The new film from director Mo Scarpelli, whose previous picture, ANBESSA, played at DocPoint 2020 earlier this year. EL FATHER PLAYS HIMSELF promises to blend fiction with reality as a son returns to a complicated relationship between both his father and a place he barely recognizes. What is our bond with our parents really like in the end, and how much of that is colored by memory that cannot be fully trusted? Exploring complex relationships between family as well as our own emotional histories, Scarpelli’s latest looks like another thought provoking film not to be missed. 

Fish Eye


As I’m writing this, the fishing vessel Parsian Shila is somewhere in the Oman Gulf on its way to Bandar Abbas.

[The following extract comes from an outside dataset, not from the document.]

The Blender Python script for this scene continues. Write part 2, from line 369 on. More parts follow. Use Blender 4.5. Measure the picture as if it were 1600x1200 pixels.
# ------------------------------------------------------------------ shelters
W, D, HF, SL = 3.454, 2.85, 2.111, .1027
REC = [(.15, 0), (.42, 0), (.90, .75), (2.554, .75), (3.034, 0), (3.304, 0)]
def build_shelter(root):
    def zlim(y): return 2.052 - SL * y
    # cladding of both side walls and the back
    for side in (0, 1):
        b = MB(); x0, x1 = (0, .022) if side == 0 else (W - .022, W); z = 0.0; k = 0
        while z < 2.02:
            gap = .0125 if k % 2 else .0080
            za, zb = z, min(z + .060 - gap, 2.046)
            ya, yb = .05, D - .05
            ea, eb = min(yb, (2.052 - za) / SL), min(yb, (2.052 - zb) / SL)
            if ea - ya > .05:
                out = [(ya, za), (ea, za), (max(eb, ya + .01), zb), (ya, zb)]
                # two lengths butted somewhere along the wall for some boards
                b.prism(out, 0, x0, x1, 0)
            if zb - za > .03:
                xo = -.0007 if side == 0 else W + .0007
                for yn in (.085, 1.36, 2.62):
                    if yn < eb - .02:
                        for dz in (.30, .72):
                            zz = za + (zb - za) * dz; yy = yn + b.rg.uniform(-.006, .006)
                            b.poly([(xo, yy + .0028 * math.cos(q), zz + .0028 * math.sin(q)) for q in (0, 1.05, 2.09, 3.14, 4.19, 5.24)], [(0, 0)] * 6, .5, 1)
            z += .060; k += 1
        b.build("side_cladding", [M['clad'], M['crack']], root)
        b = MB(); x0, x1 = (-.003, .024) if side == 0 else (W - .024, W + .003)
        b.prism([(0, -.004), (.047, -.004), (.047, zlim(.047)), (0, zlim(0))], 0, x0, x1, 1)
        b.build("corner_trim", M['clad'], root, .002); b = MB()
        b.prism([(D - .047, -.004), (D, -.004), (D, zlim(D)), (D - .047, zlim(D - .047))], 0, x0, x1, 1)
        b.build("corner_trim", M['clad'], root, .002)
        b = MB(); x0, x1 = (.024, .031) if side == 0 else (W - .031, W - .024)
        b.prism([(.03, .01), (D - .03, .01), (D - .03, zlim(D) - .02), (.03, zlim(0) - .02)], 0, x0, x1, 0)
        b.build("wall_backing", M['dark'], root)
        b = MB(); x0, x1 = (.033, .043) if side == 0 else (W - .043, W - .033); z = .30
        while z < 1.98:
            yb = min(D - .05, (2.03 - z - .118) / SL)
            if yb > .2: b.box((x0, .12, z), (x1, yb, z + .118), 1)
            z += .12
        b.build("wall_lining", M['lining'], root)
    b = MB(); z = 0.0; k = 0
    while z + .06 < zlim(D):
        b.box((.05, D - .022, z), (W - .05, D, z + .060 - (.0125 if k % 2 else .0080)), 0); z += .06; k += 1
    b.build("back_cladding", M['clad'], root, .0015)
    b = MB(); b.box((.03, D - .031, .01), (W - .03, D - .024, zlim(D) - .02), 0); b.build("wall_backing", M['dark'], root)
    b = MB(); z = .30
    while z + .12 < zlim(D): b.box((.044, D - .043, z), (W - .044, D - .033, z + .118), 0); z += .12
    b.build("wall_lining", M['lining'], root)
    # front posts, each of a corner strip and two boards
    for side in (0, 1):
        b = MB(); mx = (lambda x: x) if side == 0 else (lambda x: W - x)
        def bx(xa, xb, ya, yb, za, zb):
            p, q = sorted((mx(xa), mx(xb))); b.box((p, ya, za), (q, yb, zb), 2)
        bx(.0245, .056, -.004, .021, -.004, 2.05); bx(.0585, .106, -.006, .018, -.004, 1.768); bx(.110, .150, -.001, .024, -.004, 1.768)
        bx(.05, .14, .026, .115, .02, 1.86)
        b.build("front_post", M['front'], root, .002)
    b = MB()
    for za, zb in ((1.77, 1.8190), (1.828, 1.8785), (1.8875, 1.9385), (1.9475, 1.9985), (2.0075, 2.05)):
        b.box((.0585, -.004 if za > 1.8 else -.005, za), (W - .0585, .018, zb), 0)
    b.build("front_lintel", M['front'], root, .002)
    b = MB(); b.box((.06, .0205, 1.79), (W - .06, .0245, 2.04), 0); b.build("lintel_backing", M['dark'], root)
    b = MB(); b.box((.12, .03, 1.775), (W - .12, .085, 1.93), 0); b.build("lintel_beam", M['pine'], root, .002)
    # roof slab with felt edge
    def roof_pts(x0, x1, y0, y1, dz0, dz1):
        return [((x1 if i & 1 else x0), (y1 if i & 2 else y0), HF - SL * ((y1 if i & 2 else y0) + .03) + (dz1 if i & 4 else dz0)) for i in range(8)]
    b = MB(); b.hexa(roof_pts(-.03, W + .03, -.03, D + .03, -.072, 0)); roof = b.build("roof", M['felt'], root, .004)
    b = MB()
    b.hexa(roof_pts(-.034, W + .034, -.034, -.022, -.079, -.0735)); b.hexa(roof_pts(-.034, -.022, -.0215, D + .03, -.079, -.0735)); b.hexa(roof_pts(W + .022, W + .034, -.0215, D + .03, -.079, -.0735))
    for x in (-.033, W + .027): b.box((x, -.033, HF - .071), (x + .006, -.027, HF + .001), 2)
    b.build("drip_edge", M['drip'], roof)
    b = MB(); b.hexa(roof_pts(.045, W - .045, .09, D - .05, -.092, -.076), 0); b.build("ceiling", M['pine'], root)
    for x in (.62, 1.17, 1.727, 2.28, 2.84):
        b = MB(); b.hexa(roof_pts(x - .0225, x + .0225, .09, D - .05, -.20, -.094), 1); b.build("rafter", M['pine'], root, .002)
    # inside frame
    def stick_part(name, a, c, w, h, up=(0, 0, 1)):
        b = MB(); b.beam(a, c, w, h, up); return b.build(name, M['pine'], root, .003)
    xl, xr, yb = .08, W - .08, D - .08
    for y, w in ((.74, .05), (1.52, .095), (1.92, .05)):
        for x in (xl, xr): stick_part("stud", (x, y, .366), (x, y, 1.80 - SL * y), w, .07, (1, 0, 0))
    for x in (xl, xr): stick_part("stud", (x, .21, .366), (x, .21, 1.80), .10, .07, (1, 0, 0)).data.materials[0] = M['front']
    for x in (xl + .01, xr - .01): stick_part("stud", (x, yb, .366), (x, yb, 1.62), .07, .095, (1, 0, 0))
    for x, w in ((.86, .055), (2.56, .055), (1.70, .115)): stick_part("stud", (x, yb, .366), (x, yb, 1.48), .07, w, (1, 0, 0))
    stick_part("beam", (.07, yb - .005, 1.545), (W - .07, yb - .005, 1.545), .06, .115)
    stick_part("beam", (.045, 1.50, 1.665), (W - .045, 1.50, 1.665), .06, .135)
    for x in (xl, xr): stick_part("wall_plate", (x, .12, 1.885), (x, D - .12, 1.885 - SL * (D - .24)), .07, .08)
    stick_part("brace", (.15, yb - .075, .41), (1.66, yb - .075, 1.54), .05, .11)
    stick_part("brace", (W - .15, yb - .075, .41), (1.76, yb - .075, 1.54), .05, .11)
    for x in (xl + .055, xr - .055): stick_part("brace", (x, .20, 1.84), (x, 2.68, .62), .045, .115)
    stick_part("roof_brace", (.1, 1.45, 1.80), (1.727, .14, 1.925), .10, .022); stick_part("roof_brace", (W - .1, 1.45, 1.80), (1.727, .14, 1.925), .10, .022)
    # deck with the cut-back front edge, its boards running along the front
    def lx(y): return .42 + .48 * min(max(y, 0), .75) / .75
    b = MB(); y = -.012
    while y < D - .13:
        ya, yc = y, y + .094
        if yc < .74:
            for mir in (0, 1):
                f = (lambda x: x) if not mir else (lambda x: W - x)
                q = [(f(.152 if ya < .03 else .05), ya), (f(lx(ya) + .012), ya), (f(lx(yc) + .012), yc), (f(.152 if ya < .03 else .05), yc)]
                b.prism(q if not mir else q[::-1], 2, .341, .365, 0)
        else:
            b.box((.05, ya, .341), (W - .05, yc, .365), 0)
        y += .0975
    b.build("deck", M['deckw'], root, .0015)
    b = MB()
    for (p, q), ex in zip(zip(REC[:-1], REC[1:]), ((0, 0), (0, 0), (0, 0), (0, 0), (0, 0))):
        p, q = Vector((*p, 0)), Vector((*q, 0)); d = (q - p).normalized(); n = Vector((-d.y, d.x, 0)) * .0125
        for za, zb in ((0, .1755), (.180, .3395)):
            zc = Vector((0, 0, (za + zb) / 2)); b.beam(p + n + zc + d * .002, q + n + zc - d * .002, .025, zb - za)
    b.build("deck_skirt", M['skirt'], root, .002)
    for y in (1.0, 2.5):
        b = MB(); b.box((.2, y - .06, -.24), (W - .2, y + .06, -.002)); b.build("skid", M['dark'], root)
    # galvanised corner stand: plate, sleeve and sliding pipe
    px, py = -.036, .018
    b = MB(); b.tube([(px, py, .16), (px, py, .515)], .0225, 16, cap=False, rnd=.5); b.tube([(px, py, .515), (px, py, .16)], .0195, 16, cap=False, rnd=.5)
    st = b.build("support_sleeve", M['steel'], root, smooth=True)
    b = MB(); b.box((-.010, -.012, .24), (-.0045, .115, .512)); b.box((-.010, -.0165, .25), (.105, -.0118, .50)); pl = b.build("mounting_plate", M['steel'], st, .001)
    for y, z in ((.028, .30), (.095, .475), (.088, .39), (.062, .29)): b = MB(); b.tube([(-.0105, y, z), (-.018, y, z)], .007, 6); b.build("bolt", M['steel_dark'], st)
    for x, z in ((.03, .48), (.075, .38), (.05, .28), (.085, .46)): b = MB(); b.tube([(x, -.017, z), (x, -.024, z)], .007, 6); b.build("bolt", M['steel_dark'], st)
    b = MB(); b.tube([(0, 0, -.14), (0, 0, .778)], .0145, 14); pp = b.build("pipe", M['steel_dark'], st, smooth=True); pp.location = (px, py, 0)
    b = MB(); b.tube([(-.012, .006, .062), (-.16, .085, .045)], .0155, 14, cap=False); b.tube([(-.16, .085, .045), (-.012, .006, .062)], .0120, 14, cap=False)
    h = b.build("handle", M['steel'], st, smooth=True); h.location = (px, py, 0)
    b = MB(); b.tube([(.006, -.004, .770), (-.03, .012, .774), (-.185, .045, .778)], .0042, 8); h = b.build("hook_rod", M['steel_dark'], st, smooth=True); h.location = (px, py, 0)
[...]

It has one purpose; to capture 2000 tons of tuna. The journeys aboard the ship are long and arduous, and the pay is never great. It’s crew, mainly young African men, call it their home for weeks at a time. Director Amin Behroozzadeh invites us to take part in the daily routines and reflect what ancient tradition has become under the grasp of capitalism. 

Heidi en Chine


In 1946, Heidi Yang’s father leaves her in the care of a Swiss family as he returns to China. 70 years later, Heidi’s son, Francois Yang, now a filmmaker, asks his mother about their past. What follows is a journey to a homeland Heidi has only known through stories, and an encounter with a distant family on the other side of the world. It asks what defines our own history? Who truly is family to us, and is it ever too late to seek closure?

Intimate Distances


Coming at a time of greater isolation than the modern world has known, INTIMATE DISTANCES feels like the panacea we needed. Casting director Martha Wollner searches for an actor for a feature film, and in doing so she takes to the streets of New York. What follows is a series of interactions between strangers, both fearful and compassionate, as the intimate direction of Phillip Warnell brings us up close with the kind of human connection we are currently unable to reach. 

Invisible Paradise


The older I get, the more drawn I find myself to stories about life in places I didn’t know existed — or, more accurately, that existed in this way. Following the daily lives of Yulia, Alesia, and Olya, three Belarusian sisters growing up near the Chernobyl Exclusion Zone, INVISIBLE PARADISE paints a startling picture of a world physically located right next door. But it might as well be on the moon. In just under an hour, director Daria Yurkevich immerses us into this ethereal plane, as we catch a glimpse of life in the shadow of human error that will never fade.

Jacques Rivette, le veilleur


Prolific filmmaker Claire Denis directed this wonderful portrait of film critic and director Jacques Rivette in 1990, yet time has not lessened its impact in the least. Lovingly charting Rivette’s life through the decades, Denis’ camera is as revealing as the questions from interviewer Serge Daney, opening up the French New Wave titan in unexpected ways. For fans of film and European art history, this is essential and vital viewing. For others, it’s a thrillingly intimate and humane discussion told in a way only Denis could. 

Non Western

Thaddeus and Nanci, a couple in Montana, are in love and looking to get married. She is caucasian, raised by a Lakota tribe. He is a Cheyenne raised by white Christians. As their wedding approaches, Thadeus seeks to return closer to the culture where his roots come from. But in that culture, Nanci’s place is one of subordination. At the same time, the endemic racism and oppression of modern American life looms over them. Can love sustain itself in a world like this, and beyond cultural divides? Directed by Laura Plancarte, NON WESTERN is a fascinating glimpse into tradition, culture, and love in the modern era.